Mobil internet hızının yükselmesine paralel artan müşteri sayısı ve gelir seviyesi şirketleri daha hızlı altyapı teknolojilerini geliştirmeye itiyor. Bu alanda son 10 yılda yaşanan değişime bakıldığında gidilecek yönü tahmin etmek çok zor değil. Değişen teknoloji öncelikle kullanılan cihazların değişmesini beraberinde getirdi.
 
Değişen ve nitelikleri artan cihazlarla alınan hizmetlerin de boyutu değişti. 10-15 yıl önce internet üzerinden müzik indirerek dinlemek efsane bir gelişme olarak kabul edilirken bugün tamamen farklı cihaz türleriyle yüksel kalitede müzikten HD filmlere kadar çok farklı içeriklere ulaşmak sıradan faaliyetler haline geldi.
 
Ürün ve hizmetlerin çeşitlenmesi ise dünya çapında talebi patlattı. Yapılan hesaplamalara göre geçen sene dünya genelinde sadece bir ayda 1 exabytle’lık data transferi yapıldı. 1 exabyte’ın, 1 milyar gigabyte’a eşdeğer olduğu düşünülürse kartopunun daha şimdiden devasa bir boyuta ulaştığını görmek mümkün. Hesaplamalara göre dünyanın aylık data trafiği 2017’de 10.8 exabyte’a çıkacak.
 
3G’YE 129 MİLYAR $
Dünyayı bu rakama taşıyacak konu ise 4G ve hatta 5G gibi yeni iletişim teknolojileri olacak. Ülkeler hem teknolojik hem de ekonomik bakımdan öneme sahip bu alanda geri kalmamak için ince hesaplar yapıyor.
Devletler yeni nesil teknolojilere geçişte frekans ihalelerinde elde edecekleri geliri düşünürken şirketler yanlış ata oynamamak için elini ağırdan alıyor. 2000 yılında Almanya’da üçüncü nesil (3G) lisansları için yapılan ihalelerde şirketler beş lisans için toplam 45.8 milyar dolar ödedi. Avrupa, Asya, Avustralya ve Yeni Zelanda’da yapılan ihalelerde harcanan toplam miktar ise 129 milyar doları buldu. Ancak büyük beklentilerin damga vurduğu bu dönem pek çok şirketin yanlış iş modeli sonucu iflasıyla sonuçlandı.

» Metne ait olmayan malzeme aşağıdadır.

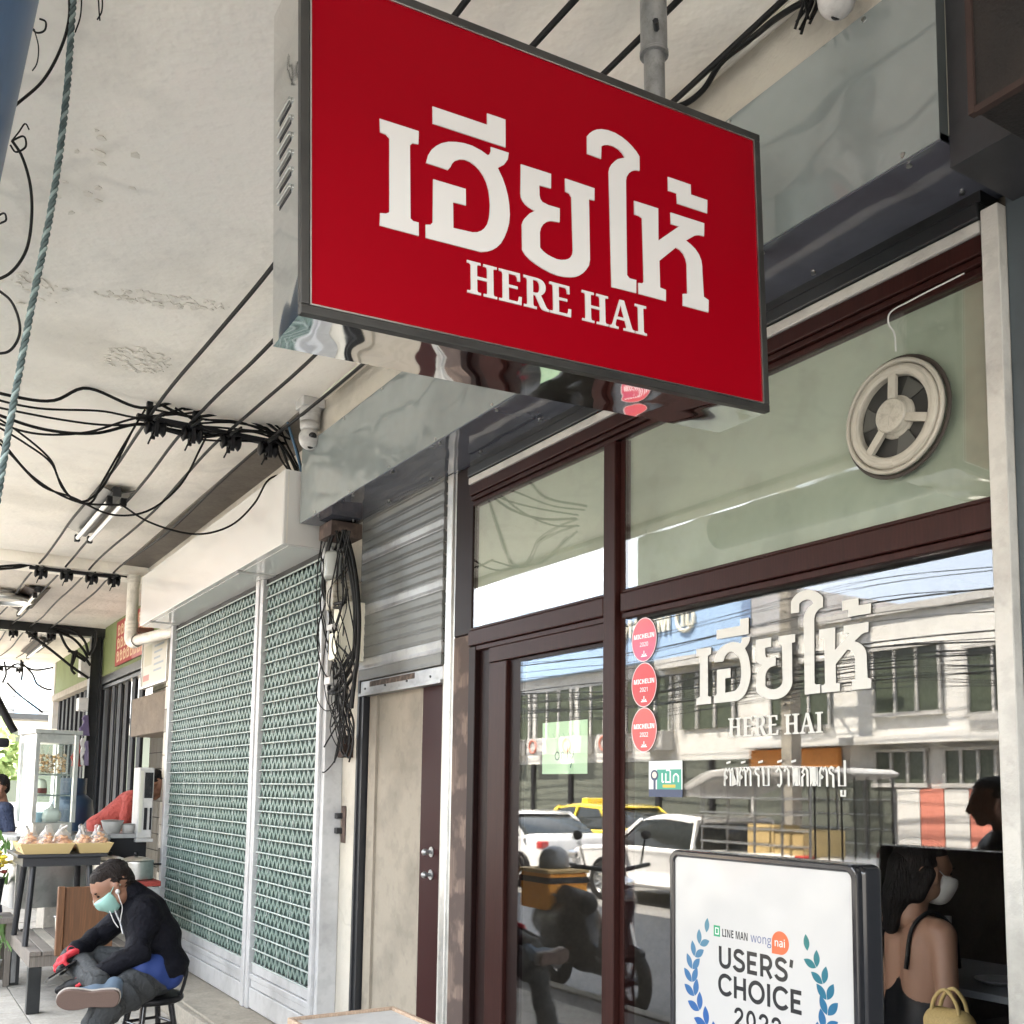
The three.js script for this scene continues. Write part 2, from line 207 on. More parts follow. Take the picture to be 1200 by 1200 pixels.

Şimdi pek çok şirket en avantajlı teknolojiyi en uygun şartlarda uygulamayı düşünüyor. Aralarında Türkiye’nin de bulunduğu pek çok AB’li ülke şu sıralar LTE veya 4G olarak bilinen yeni hızlı mobil iletişim teknolojisinin peşinde.
4G’nin hayata geçmesiyle sadece veri transfer hızının artması değil aynı zamanda da sunulan mevcut hizmetlerin çok daha çeşitlenmesi hedefleniyor. Ancak teknolojinin başarıya ulaşması için sadece yeni olması yeterli değil. Başarı için pek çok üreticinin altın kural olarak nitelediği üç şartın yerine getirilmesi gerekecek. Bunlar teknolojik altyapının kesintisiz olarak tesis edilmesi, fiyat performansın doğru olması ve sunulan hizmetlerde çeşitliliğin sağlanması. Tabii şirketler 4G üzerinde yeni planlar yaparken ufukta bir sonraki nesil, yani 5G daha şimdiden göründü bile. Şimdilerde Avrupa’dan Asya’ya pek çok ülke ve şirket 4G mi yoksa 2020’ye kadar sabredip 5G’ye mi geçsek diye hesap yapıyor.
 
5G, 4G’DEN FARKLI NE GETİRECEK?
-Dünyanın en hızlı internetine sahip Güney Kore, 4G yerine 5G’ye ağırlık veriyor.
-Ülke geçen sene bu alana 1.5 milyar dolarlık yatırım yaptı.
-AB ise 2020’de devreye girecek sistem için 8 milyar dolarlık yatırım planlıyor.
-5G’nin 4G’ye kıyasla bin kat daha hızlı olması bekleniyor. n Nesnelerin interneti (IoT) ile birlikte artacak cihaz sayısı ve gereken bant genişliğine sadece 5G cevap verebilecek.
-Akıllı ve insansız araç teknolojisi 5G ve sonrası teknolojilerle mümkün olacak.
-Bilgisayar, tablet ve cep telefonu gibi cihazlardaki işletim sistemleri tarihe karışacak.
-Cihazlar işletim sistemi dahil tüm bilgileri bulut bilişim üzerinden alacak. İnternette hız sorunu ortadan kalkacak.